TABLE OF CONTENTS:
> A short introduction to advanced manufacturing engineering
> Why advanced manufacturing engineering must be planned on day 1
> The main activities of advanced manufacturing engineering
> How to get advanced manufacturing engineering right
> What's next?

THE MAIN ACTIVITIES OF ADVANCED MANUFACTURING ENGINEERING

With that, let’s take a closer look at what the development areas of a vehicle look like, and where an AME concept steps in to ensure that this serial production chain is – and remains – efficient:
At Magna, our manufacturing concepts are clustered into six fields. Five of those fields directly mirror our production sequence. The sixth – tolerance management – takes on a more cross-sectional function:

Stamping/Press Shop

Stamping is the process of forming body parts out of sheet metal. The most important questions of stamping concern formability, as well as surface quality, dimensional accuracy, and yield rates.
The metal parts have to be stamped with the highest levels of quality and accuracy, because these parts will later be joined together. Even a minor miscalculation impacts the quality of the complete vehicle down the line.

The AME team needs to therefore ensure that the parts can be molded within the limits of the raw material and are feasible for optimum surface quality and correct dimensioning.

Painting/Paint Shop

Even the most modern paint shop requires a great many activities during the development phase. The AME team must consider factors like water and weather management, waxing, sealing, measures for corrosion protection and tightness, and accessibility from an early concept phase on.

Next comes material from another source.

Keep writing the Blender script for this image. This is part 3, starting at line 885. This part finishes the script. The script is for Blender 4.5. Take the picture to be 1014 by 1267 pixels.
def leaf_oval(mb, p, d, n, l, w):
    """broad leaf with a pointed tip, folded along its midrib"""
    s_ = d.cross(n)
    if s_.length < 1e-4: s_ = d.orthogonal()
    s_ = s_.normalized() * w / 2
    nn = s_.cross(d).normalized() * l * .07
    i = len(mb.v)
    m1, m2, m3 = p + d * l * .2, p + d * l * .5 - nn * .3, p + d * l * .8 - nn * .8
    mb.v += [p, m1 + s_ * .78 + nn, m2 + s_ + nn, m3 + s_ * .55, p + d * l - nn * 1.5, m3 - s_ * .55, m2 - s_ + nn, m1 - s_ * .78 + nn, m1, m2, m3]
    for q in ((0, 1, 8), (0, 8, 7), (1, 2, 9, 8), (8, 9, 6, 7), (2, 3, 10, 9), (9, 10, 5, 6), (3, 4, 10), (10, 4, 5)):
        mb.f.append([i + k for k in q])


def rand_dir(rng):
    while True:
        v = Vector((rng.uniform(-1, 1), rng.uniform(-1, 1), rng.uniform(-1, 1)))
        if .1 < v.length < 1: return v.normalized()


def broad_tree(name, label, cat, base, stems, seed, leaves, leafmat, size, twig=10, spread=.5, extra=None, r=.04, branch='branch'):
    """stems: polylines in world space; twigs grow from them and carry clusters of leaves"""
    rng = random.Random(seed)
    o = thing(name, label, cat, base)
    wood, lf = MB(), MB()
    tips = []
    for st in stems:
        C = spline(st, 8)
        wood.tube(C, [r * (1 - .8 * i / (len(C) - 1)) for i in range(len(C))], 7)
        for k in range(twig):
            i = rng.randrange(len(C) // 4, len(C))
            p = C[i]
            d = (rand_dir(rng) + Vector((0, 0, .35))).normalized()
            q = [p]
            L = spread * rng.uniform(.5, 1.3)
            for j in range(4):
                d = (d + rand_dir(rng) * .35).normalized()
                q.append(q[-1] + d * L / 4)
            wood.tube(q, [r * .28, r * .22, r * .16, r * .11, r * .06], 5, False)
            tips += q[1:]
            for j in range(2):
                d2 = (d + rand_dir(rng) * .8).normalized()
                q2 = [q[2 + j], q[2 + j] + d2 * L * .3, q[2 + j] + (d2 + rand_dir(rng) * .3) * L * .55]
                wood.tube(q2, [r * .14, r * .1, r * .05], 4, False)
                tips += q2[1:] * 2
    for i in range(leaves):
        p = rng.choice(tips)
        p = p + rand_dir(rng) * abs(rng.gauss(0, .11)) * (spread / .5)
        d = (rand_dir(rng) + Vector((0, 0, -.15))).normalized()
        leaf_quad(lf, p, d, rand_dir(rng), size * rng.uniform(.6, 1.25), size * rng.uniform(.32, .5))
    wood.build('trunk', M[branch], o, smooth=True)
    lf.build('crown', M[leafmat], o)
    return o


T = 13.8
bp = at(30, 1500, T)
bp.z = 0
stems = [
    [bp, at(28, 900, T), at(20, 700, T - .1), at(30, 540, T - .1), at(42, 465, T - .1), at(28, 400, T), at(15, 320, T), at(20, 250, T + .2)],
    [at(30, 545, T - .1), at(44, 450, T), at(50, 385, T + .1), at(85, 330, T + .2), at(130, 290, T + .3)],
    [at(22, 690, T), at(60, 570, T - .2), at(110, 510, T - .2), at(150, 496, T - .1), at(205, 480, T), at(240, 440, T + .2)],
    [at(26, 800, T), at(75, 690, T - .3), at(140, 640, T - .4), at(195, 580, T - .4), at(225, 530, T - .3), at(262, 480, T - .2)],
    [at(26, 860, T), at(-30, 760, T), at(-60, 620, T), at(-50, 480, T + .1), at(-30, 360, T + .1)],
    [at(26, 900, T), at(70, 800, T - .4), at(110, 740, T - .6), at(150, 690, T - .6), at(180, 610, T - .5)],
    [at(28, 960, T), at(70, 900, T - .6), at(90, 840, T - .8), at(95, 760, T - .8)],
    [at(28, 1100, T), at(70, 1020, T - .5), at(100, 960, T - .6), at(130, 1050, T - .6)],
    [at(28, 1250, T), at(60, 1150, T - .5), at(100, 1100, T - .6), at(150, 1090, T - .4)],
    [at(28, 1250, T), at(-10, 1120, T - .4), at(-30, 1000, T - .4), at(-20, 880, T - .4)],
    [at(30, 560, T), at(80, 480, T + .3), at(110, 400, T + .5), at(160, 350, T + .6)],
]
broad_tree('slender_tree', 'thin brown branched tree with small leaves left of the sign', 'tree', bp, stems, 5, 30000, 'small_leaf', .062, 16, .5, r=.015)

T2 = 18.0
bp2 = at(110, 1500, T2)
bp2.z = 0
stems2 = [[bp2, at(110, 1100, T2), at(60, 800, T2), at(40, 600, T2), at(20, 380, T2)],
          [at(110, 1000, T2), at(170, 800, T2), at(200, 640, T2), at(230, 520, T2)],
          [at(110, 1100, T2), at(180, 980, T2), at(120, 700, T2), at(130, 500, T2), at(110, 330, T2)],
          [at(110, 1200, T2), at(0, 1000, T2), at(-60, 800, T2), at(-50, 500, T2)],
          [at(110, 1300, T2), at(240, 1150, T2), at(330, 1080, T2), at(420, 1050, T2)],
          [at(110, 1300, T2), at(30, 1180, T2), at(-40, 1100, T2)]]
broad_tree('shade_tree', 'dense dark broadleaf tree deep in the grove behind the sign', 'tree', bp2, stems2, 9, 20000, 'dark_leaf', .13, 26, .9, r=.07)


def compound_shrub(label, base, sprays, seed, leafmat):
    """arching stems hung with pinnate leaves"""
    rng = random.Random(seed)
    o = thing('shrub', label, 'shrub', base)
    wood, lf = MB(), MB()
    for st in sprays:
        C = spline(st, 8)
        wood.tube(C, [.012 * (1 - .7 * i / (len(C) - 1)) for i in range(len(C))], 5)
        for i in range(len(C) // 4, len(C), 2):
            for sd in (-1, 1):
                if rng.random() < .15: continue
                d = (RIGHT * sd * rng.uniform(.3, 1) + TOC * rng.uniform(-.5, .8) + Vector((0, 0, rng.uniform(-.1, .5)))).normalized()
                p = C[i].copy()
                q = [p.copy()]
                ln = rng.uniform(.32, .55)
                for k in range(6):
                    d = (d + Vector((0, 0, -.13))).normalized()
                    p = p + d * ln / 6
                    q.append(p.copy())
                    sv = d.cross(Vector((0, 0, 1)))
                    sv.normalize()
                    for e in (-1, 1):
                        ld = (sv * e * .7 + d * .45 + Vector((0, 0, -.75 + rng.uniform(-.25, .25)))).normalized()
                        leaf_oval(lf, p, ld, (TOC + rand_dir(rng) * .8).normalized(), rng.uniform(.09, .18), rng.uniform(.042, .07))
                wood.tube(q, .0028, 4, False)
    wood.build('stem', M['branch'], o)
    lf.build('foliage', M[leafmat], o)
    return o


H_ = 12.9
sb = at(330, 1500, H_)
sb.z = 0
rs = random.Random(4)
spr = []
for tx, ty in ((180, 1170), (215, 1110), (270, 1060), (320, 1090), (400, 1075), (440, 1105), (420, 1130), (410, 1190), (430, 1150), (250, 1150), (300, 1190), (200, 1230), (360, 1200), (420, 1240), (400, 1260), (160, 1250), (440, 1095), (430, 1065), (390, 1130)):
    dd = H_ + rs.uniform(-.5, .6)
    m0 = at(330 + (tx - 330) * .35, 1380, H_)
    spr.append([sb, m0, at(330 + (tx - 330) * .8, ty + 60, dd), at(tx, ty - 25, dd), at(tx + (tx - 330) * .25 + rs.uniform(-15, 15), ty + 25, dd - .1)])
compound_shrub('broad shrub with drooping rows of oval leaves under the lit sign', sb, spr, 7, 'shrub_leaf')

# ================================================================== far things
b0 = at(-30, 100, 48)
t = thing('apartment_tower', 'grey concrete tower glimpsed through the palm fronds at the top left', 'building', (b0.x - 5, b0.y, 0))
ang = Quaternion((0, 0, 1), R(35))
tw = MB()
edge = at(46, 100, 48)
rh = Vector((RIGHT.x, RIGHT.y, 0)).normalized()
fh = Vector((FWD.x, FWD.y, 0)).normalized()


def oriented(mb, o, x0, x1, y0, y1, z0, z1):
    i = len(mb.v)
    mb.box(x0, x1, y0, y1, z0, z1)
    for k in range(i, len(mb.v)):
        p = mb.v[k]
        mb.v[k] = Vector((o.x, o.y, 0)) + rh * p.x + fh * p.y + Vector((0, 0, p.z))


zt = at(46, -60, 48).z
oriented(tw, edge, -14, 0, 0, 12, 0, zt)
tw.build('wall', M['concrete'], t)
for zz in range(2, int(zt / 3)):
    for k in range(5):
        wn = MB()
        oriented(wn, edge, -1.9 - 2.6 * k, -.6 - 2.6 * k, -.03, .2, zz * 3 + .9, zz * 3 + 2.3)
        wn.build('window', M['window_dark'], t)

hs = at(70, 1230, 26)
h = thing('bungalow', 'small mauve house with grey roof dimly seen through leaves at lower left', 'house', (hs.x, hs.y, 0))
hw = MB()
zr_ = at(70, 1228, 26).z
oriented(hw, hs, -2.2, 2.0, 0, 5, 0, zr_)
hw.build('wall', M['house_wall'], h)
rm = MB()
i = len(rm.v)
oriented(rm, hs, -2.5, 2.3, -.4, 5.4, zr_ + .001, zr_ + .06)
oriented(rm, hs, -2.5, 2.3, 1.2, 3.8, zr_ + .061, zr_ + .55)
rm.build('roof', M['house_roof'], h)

In order to ensure a good paint job, the AME team must accessibilities and processes to ensure that both protection and design fit.

Corrosion & Tightness

Protection from water and dirt is one thing – it is an entirely different thing to ensure that the vehicle’s surface does not wear away over time. A vehicle should not be affected by leakage or corrosion, so its quality and functionality can be ensured over a long period of time.

The tasks of AME in terms of those protection efforts revolve around developing a functional corrosion and tightness management, which analyzes the different types of abrasion and implements appropriate protection measures, e.g., with passivated coating.

General Assembly

General assembly describes the process of, well, assembling the complete vehicle. The previously assembled and painted car body is now being completed in the interior and exterior until step by step, the complete vehicle is formed.

Tasks for AME in this phase revolve around ensuring accessibility for workers. This includes factors such as conducting ergonomic analysis, finding the optimal assembly sequence, or defining production tolerances.

Tolerance Management

The tolerance management experts hold a cross-functional role within the AME Team.
Their task is to create, analyze, and optimize vehicle tolerance concepts – for individual parts as well as for the complete vehicle. This is done through the use of specialized software, as well as various planning models for the vehicle’s interior/exterior.

HOW TO GET ADVANCED MANUFACTURING ENGINEERING RIGHT

The most fundamental challenges of implementing an AME concept revolves around the conflicts of goals between developers and planners. This means that the targets set by the vehicle developers may run diametrically opposed to the requirements set by the AME planners.

Those conflicts can revolve around a number of different issues. For example, a certain vehicle module may come in a specific design in order to achieve the weight or cost targets of the project. However, as a consequence, the part may lead to production difficulties because of its design.

Accessibility is another point of conflict. Assembly parts need to be aligned with the complete vehicle in mind, but also with the workers and machinery that assemble them in mind. If the worker who must join the components can no longer reach the attachment point, the manufacturing engineer must either find a different tool, change the worker’s fitting position or – in the worst case – rethink the development concept.

Magna as your partner for AME

Luckily, new entrants and existing OEMs have the option of teaming up with a manufacturing engineering partner that can take over the planning and implementation of the vehicle’s production site. Magna has the distinct advantage of offering AME support as part of our one-stop-shop service for vehicle production. Teaming up with Magna provides new entrants with a partner that has long-standing expertise in automotive planning, development, and production, as well as drafting and realizing the manufacturing infrastructure to match.

WHAT'S NEXT?

To summarize: AME describes all activities over the course of the development process to ensure optimal production from a factory-focused point of view. A key factor here is the early involvement of AME experts in the development team. Together, the two teams manage to face this challenge as one front, leading to a considerably smoother transition from concept development to production.

AME concepts face several challenges over the manufacturing chain. From stamping to assembly and tolerance management, several points of conflict may appear when development concepts and targets have to be implemented in (serial) production. AME can only be successfully implemented with close cooperation across vehicle development and factory planning. Of course, teaming up with an experienced partner also greatly improves the quality of an AME concept.

AME is a very complex topic that can't be fully explained in a single article. And although serial production only becomes an active part of the vehicle process much later, it is vital to recognize and solve the many facets and challenges of Advanced Manufacturing Engineering as early as possible. The process of manufacturing hundreds of thousands of vehicles does not allow any room for error – therefore, it must be planned during the development phase.